Once upon a time, back, for example, in the ‘60s, people looked to the arts for this kind of impact. The release of a new Beatles album was the kind of event that could change your life. Crowds lined up for the White Album the way they do now for the latest iPhone.

The arts were understood to represent progress. They formed a kind of narrative arc spanning centuries and reflecting human development. From our very beginnings we have expressed and oriented ourselves through the embellishment of tools, the making of images and by telling stories. The arts were the means by which we fulfilled these needs.

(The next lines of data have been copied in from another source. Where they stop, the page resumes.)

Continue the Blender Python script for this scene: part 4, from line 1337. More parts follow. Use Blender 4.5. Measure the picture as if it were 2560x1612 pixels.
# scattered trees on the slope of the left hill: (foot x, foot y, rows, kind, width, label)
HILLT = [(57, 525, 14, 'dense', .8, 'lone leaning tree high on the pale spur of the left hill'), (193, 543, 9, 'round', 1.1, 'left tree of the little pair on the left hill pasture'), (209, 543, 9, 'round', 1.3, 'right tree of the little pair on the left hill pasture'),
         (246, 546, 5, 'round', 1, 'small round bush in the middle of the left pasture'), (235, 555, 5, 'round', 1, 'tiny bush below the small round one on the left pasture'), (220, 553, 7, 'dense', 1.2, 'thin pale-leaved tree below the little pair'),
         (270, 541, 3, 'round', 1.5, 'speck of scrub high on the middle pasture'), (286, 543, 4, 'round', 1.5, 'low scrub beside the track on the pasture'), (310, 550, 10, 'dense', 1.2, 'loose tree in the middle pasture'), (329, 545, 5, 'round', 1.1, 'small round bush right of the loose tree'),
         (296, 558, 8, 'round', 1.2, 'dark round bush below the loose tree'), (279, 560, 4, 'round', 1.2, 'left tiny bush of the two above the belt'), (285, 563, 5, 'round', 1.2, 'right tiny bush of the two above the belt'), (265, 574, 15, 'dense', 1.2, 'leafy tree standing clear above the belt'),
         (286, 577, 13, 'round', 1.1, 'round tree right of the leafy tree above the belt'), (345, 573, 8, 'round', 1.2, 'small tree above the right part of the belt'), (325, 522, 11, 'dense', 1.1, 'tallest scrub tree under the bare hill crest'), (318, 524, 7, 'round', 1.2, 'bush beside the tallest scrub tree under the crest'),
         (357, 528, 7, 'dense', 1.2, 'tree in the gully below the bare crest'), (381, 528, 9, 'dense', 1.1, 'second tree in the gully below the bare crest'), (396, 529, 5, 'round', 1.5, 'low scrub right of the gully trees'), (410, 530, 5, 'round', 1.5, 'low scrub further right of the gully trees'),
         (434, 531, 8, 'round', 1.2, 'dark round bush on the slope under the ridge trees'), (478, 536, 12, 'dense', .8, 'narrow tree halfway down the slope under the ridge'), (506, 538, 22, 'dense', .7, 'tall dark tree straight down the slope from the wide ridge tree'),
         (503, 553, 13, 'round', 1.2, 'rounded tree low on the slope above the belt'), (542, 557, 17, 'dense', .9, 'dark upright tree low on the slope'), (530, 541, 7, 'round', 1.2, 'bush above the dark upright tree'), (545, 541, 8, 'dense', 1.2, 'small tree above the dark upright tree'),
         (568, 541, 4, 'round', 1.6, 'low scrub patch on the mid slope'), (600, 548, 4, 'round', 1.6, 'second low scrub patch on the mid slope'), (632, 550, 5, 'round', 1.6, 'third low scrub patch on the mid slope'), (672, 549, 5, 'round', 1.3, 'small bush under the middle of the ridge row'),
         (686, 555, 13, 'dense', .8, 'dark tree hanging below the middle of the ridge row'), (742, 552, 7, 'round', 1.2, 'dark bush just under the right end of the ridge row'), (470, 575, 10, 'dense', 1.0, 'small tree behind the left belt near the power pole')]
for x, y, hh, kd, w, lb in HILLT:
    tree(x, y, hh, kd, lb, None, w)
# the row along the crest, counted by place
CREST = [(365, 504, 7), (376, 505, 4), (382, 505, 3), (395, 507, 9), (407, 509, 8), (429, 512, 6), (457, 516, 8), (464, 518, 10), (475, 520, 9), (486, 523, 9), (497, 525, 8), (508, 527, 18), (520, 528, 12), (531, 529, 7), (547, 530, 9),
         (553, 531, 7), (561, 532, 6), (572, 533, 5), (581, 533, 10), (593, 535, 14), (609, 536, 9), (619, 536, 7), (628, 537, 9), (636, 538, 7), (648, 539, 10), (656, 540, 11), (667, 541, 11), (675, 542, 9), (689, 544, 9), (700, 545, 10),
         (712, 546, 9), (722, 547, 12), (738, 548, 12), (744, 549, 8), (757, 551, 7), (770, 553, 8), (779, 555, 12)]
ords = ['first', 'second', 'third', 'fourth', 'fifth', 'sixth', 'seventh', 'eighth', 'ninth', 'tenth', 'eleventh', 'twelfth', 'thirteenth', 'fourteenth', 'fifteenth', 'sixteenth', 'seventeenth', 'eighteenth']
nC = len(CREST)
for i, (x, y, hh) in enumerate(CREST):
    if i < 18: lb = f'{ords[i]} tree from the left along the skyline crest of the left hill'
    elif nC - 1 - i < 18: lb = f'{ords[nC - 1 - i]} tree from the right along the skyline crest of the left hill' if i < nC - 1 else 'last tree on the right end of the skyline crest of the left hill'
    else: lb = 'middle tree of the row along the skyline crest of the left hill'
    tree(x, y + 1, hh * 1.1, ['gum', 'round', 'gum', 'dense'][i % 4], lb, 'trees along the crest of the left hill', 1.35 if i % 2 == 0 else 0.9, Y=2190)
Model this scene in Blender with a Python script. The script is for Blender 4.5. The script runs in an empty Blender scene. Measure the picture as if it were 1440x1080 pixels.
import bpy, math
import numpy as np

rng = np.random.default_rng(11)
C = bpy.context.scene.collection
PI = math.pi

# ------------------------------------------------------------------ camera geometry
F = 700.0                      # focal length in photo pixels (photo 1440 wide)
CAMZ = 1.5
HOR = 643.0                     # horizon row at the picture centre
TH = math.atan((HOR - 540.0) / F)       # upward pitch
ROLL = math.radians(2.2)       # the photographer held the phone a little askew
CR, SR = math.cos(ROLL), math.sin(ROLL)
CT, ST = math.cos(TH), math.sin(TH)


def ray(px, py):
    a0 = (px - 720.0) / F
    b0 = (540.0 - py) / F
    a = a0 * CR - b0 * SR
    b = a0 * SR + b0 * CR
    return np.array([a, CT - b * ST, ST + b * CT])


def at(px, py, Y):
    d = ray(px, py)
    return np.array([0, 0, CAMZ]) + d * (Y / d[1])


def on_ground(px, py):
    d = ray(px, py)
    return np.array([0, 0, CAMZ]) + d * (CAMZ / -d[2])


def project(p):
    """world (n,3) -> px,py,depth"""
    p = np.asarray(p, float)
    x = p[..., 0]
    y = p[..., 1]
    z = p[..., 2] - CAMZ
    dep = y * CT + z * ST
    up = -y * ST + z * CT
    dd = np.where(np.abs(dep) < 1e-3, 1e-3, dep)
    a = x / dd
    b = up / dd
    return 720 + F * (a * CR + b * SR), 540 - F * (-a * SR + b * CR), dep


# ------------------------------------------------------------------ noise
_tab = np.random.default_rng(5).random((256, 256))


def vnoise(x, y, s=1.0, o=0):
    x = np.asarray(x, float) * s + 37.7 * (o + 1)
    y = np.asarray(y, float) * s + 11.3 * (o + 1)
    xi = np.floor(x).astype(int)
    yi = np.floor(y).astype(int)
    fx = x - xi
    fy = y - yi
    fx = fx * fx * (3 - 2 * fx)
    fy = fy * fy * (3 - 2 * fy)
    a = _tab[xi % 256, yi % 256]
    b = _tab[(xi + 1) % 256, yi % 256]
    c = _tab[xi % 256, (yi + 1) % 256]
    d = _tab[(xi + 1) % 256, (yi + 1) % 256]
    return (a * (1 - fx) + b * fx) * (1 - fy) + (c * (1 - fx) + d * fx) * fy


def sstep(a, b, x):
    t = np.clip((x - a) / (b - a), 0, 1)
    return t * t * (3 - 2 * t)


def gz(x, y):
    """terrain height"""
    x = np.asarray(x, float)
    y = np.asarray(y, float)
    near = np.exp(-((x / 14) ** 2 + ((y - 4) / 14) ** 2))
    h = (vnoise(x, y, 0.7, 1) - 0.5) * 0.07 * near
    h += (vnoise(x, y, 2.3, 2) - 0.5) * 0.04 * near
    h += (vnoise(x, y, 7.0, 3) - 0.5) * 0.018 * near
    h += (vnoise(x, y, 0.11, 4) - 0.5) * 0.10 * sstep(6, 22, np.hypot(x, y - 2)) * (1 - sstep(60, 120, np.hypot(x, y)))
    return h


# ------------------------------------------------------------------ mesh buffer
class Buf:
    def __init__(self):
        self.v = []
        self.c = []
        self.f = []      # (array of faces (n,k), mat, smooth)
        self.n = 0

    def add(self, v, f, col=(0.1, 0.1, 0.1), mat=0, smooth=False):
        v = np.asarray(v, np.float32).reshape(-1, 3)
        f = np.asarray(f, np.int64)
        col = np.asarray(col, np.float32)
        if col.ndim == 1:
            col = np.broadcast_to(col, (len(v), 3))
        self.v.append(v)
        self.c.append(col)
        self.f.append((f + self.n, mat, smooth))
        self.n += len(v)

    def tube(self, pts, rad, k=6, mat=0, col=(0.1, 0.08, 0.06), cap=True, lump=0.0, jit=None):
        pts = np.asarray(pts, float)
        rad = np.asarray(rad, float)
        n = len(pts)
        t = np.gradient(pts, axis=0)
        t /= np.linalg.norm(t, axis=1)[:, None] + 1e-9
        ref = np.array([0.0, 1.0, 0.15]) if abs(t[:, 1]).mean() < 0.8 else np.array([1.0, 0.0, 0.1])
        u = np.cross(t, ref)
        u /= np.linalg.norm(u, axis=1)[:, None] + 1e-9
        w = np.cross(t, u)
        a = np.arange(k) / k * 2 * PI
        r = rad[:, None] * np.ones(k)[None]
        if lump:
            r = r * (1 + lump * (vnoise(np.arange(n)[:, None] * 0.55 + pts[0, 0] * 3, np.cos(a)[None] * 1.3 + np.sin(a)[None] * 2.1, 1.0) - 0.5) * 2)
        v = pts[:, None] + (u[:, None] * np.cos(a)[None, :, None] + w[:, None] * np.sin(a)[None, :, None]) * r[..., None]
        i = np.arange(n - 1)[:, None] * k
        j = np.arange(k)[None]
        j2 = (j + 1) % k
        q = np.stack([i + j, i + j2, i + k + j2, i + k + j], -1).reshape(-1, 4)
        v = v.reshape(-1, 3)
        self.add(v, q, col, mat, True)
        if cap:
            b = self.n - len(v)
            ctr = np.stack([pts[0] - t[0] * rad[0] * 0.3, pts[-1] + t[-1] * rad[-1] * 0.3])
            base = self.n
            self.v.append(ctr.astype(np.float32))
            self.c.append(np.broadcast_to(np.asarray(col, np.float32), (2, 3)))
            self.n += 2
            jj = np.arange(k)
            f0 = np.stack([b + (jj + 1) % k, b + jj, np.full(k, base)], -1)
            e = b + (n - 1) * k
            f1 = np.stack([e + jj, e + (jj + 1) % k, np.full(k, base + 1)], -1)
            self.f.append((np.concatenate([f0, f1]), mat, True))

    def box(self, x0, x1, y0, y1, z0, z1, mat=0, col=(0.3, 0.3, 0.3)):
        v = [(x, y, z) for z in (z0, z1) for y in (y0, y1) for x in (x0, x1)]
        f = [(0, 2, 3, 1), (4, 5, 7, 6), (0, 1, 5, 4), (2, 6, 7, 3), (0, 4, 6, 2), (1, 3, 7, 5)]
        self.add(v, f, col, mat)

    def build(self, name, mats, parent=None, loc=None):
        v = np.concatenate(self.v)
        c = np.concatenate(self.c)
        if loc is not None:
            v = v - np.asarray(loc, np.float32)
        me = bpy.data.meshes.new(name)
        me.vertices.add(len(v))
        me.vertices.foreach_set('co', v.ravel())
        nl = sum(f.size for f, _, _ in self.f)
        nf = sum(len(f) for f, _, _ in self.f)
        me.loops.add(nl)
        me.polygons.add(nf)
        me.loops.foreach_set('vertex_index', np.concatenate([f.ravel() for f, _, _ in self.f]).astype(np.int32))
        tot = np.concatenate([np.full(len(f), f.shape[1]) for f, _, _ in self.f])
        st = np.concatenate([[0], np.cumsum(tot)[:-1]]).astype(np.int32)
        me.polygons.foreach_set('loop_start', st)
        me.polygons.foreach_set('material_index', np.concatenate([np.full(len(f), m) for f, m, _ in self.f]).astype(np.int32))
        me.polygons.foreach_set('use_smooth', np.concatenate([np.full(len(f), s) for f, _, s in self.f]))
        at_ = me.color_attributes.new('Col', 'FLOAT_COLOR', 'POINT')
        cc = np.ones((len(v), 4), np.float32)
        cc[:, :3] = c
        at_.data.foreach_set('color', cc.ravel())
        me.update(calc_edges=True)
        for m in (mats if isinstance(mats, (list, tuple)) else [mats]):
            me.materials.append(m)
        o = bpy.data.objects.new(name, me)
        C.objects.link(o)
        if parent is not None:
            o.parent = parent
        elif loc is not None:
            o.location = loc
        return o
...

Technology is where more and more of us find this juice today. Steve Jobs has become a kind of folk hero. His story has been hashed and rehashed in numerous movies, books and television programs. In this latest film, we find Jobs backstage, in moments before three separate product launches that will not only trace the trajectory of his career, but ultimately redefine the culture.

Each launch takes place in a theater, packed with crowds that are portrayed as being in a kind of ecstasy of anticipation. They clap and stamp their feet as if they’re expecting a great performance; at one point Jobs’ assistant compares the scene to the premiere of Stravinsky’s Rite of Spring.

Jobs’ story, as portrayed in the movie, is familiar. He’s a man consumed by an overwhelming desire to make a difference. Some see this as hyperbolic egotism, others as a need to get things right. In any event, this is a character we’ve seen before: Mozart, Van Gogh, Michelangelo — the creative visionary at the eye of an uncomprehending storm.

Steve Jobs has been lionized as an inventor, the heir to Thomas Edison. Others see him as an exemplar of free enterprise, like Henry Ford. There’s validity in these characterizations, but both fall short. Jobs’ approach, his ambition and his impact amounted to art by other means.

This could be at the heart of why the traditional arts seem to have lost their currency with an ever-growing portion of the public; why we don’t expect a band, or a movie, or a book to change us. It’s not because these things can’t, but our technology has grown as intimate, as immediate, and possibly as profound. Our tools don’t merely facilitate our activities, they change us and, by extension, they have changed our world.